By Dawn Kopecki
June 18 (Bloomberg) -- Fannie Mae and Freddie Mac will remain in limbo as the U.S. Treasury secretary said the government doesn’t have time now to deal with the future of the two mortgage-finance companies it seized in September.
“We did not believe that we could at this time -- in this time frame -- lay out a sensible set of reforms to guide, to determine what their future role should be,” Treasury Secretary Timothy Geithner told the Senate Banking Committee in Washington today. “We’re going to begin a process of looking at broader options for what their future should be.”
“We just didn’t think its an essential thing to do just now, but it is an essential thing to do,” Geithner said.
Fannie Mae and Freddie Mac, which have posted $150 billion in losses going back to the third quarter of 2007, will need another “year or two” before they return to profitability, Federal Housing Finance Agency Director James Lockhart said.
While the government has stabilized the companies since seizing them in September, “turning around may be too strong a statement,” Lockhart said at a National Association of Real Estate Editors Association conference in Washington today.
Washington-based Fannie Mae and McLean, Virginia-based Freddie Mac, which own or guarantee almost half of the U.S. residential mortgage debt, were seized in September because of their losses and reshaped into integral components of government anti-foreclosure programs.
Mortgage Rates
The results of those government efforts are still below the administration’s initial goals. Lockhart said today that President Barack Obama’s program to help homeowners avoid foreclosure, which Fannie Mae and Freddie Mac help run, may now be hampered by a rise in mortgage rates.
“There’s a big pipeline, so it probably won’t hit for another few months,” Lockhart said in response to questions at the conference in Washington. “But at some point, if we don’t see some moderation in rates it could have an impact on the refinancings.”

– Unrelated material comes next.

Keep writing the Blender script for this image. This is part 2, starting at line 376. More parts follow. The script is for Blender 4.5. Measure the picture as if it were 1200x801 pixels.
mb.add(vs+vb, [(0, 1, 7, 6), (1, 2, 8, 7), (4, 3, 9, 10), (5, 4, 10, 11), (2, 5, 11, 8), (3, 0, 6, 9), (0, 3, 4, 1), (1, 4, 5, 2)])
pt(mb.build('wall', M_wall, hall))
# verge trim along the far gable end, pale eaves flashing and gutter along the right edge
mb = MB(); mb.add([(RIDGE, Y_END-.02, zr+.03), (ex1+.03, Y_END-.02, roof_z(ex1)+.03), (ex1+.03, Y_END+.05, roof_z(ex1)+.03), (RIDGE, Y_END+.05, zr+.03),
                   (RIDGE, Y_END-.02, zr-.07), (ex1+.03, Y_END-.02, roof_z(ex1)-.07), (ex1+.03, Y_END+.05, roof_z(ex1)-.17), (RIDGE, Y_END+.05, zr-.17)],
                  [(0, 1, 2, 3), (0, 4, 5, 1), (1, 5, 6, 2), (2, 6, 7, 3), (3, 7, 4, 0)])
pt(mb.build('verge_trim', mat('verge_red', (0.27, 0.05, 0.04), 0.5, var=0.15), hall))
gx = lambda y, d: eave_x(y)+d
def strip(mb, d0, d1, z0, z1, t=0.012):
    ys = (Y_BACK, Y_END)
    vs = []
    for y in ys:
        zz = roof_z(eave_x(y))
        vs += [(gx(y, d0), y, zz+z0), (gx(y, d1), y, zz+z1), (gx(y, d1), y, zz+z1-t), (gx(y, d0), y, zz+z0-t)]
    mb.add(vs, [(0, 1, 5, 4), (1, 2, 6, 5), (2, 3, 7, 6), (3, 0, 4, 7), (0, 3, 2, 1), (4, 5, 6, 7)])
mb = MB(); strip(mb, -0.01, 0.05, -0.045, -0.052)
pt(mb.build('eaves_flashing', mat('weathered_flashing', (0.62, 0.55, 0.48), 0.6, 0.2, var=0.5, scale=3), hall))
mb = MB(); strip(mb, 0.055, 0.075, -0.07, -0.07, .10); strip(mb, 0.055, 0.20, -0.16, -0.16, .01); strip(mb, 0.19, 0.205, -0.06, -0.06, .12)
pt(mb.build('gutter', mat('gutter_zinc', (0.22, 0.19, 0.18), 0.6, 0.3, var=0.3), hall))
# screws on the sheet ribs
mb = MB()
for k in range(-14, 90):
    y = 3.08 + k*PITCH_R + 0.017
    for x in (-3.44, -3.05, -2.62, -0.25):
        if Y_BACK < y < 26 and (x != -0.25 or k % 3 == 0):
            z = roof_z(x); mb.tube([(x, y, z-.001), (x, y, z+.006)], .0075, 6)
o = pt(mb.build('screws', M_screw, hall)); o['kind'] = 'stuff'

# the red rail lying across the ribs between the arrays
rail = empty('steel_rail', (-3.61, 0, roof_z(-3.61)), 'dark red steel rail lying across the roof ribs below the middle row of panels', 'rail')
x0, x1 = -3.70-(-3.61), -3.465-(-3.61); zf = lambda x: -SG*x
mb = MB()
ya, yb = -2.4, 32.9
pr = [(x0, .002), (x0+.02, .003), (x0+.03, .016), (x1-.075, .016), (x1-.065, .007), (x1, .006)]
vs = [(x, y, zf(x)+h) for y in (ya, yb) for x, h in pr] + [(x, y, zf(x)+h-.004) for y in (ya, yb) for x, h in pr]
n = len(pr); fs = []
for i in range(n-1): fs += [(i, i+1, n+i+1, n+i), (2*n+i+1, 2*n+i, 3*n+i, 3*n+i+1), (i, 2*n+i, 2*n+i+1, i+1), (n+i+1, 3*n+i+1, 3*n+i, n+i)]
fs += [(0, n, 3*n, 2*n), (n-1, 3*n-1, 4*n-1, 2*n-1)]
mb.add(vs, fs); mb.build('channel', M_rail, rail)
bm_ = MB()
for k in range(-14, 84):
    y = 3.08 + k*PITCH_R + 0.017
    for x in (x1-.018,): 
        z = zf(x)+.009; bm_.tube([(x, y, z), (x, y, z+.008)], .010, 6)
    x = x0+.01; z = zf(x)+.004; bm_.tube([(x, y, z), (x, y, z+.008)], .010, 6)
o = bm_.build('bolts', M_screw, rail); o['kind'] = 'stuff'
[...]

Higher borrowing costs have come as Obama has pledged to spend $275 billion to help keep as many as 9 million Americans in their homes and stem the rise of foreclosures. His measures also include a tax break of as much as $8,000 for first-time homebuyers that wouldn’t require repayment.
Mortgage rates started climbing in May along with Treasury yields. The average 30-year rate was 5.38 percent this week, Freddie Mac said today in a statement. The rate is up from a low of 4.78 percent at the end of April.
Loan Refinancings
Fannie Mae and Freddie Mac have refinanced 80,000 loans under Obama’s Making Home Affordable program, Lockhart said. A quarter of those loans are to borrowers who have less than 20 percent equity in their homes, he said.
The program, announced in February, includes helping 5 million borrowers whose homes have declined in value. The program lets the companies refinance loans they already own or guarantee without adhering to the companies’ usual legal underwriting standards requiring extra insurance on properties that have lost value.
Lockhart said the companies are more aggressively modifying loans as well. More than half of their loan modifications in the first quarter cut borrower payments by more than 20 percent, compared with an average of 2 percent last year, he said.
February Deadline
Fannie Mae was created in the 1930s under President Franklin D. Roosevelt’s “New Deal” plan to revive the economy. Freddie Mac was started in 1970. The companies were designed primarily to lower the cost of home ownership by buying mortgages from lenders, freeing up cash at banks to make more loans. They make money by financing mortgage-asset purchases with low-cost debt and on guarantees of home-loan securities they create out of loans from lenders.
A Treasury report this week said the Obama administration “will engage in a wide-ranging process and seek public input to explore options regarding the future” of Fannie Mae and Freddie Mac and will deliver a report to Congress when the president gives his fiscal 2011 budget in February.
Options considered by lawmakers include winding the companies down and liquidating assets or using Fannie Mae and Freddie Mac to provide insurance for covered bonds.
Lockhart said earlier this month that the size and credit quality of Fannie Mae and Freddie Mac’s $5.4 trillion in mortgage assets creates “substantial uncertainty” as to their future structure.
Fannie Mae and Freddie Mac have requested $84.9 billion in taxpayer aid through the Treasury’s $400 billion program to buy preferred stock in the companies to keep them solvent. The remainder of the lifeline should still be “sufficient” until the government decides how to restructure the companies, Lockhart said in June 3 testimony to a House subcommittee.